Charlotte Flair vs. Ronda Rousey, Cody Rhodes vs. Seth Rollins, AJ Styles vs. Edge, and Bobby Lashley vs. Omos are among the bouts that are straight up rematches from Wrestlemania 38 just one month ago. While a few of these bouts could potentially top the original in Providence, RI, on Sunday, some fans have wondered aloud why are there so many rematches at the April PPV?

The answer to to that question is, well, that’s more or less always been the point of Backlash. The name itself “Backlash” implies the direct fallout from the biggest show of the year. The company has leaned the concept so much that it started to officially call it “Wrestlemania Backlash” last year.
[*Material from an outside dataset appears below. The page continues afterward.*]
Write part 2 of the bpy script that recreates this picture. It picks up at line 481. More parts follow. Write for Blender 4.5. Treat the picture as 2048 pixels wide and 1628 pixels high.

Introduced as the post-Wrestlemania PPV in 1999, Backlash have often featured either rematches or variations of the matches you just saw at ‘Mania as some of these major feuds continue into the spring. With these performers getting an opportunity to fine tune and perfect their matches on the house show circuit following Wrestlemania, sometimes the Backlash encounter ends up being far superior to the one at the big show.

Examples of this begins with the first Backlash PPV in 1999 as Stone Cold Steve Austin faced The Rock in a rematch from their main event encounter at Wrestlemania 15 the month prior. They were able to build more upon the ‘Mania bout and delivered arguably a better match. A year later, the WWE decided to keep it simple and do The Rock vs. Triple H in the main event of show, a sharp contrast from the overcomplicated Fatal 4-Way match that featured the two at Wrestlemania 16 beforehand. What resulted was one of the greatest PPV main events of the Attitude Era.

Other examples includes the 2005 show where Batista retained the World Heavyweight Championship against Triple H in a rematch from Wrestlemania 21 and 2009 where after participating in a Wrestlemania 25 triple-threat, John Cena and Edge tore the house down in a Last Man Standing match.

Rematches have been the primary purpose of the show since the beginning. And that can be a good things, as sometimes the second act is better than the first.